Greenwald disse: «Está bem, que raio mais posso eu fazer?» O senador regressa cinco horas mais tarde e diz: «A proposta é esta: conseguem tudo o que pretendem excepto o financiamento provisório».

Resposta de Greenwald: «Só conseguimos sobreviver mais dois meses e querem que nesse tempo nós renegociemos os 400 empréstimos que temos, consigamos novos empréstimos de cinco estados, consigamos que os canadianos concordem com as garantias de empréstimo e que renegociemos os termos com os nossos fornecedores e parceiros. Conseguimos isso tudo, mas não em dois meses».

«Bem, tenho pena, mas não vão conseguir um financiamento provisório porque estes senadores acreditam que assim que o conseguirem terão o governo nas mãos, podendo negociar tudo o que precisam».

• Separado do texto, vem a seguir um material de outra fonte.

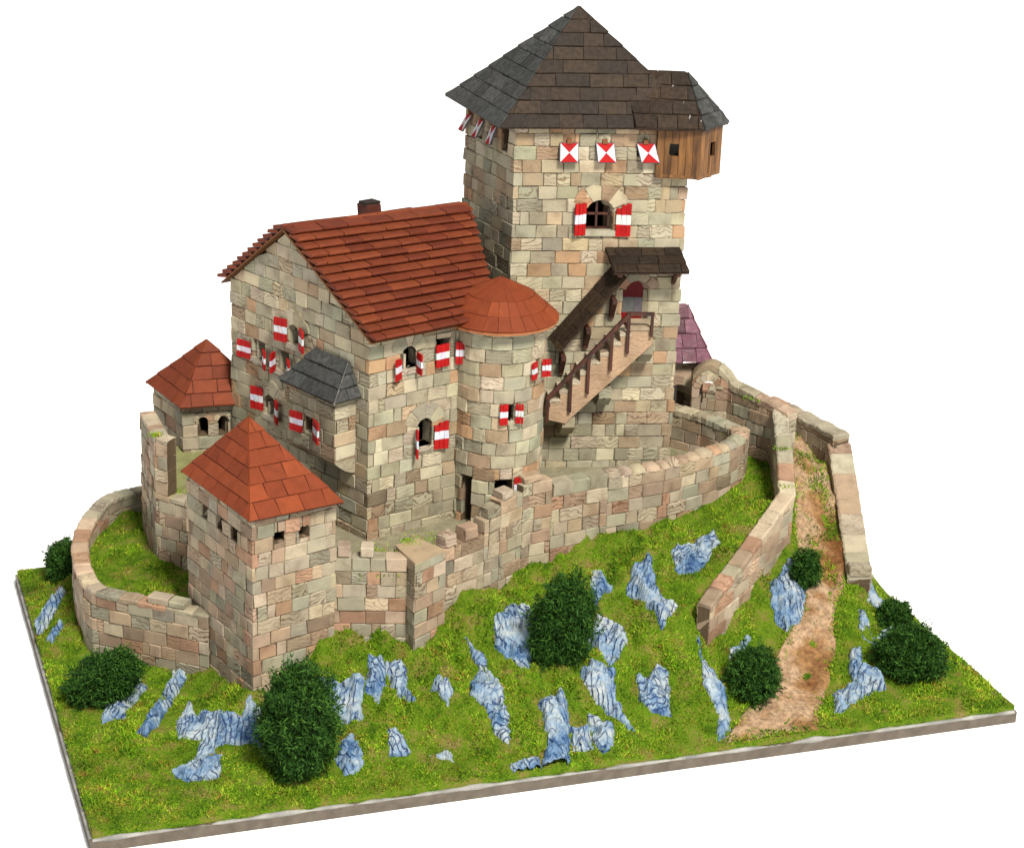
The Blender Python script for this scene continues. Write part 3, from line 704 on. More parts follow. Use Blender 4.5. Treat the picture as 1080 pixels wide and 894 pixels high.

«Isso é simplesmente absurdo».

«Lembre-se: é sim ou não?»

Greenwald retorquiu: «Bem… se digo não, morremos; se digo sim, é arriscado, mas podemos tentar». Então disse que sim. As garantias de empréstimo foram aprovadas e no início de Janeiro, no final da administração de Jimmy Carter, foi assinada a lei numa cerimónia da Casa Branca onde a equipa estava presente.

Foi apenas o começo. Quando se utiliza a expressão «está em fase», habitualmente refere-se a eventos desportivos. Mas Greenwald teve essa sensação na Chrysler durante os dois anos que se seguiram – trabalhou imenso, dormiu pouco e comeu pouco. Estava sempre em movimento – todos os dias durante dois anos. Todas as manhãs acordava e pensava, «não sei o que vai acontecer hoje, mas vai surgir pelo menos uma, senão mesmo duas, situações ameaçadoras para a Chrysler. Mas vou conseguir resolvê-las – não só eu como toda a equipa». E lá partíamos nós e, sem surpresas, as situações ameaçadoras surgiam.

A sua mensagem é esta: «estava em fase». Nesses dois anos nunca adoeceu. Não esteve constipado. Não esteve engripado. Não se sentiu cansado. Estes dois anos representaram a experiência mais recompensadora da sua vida.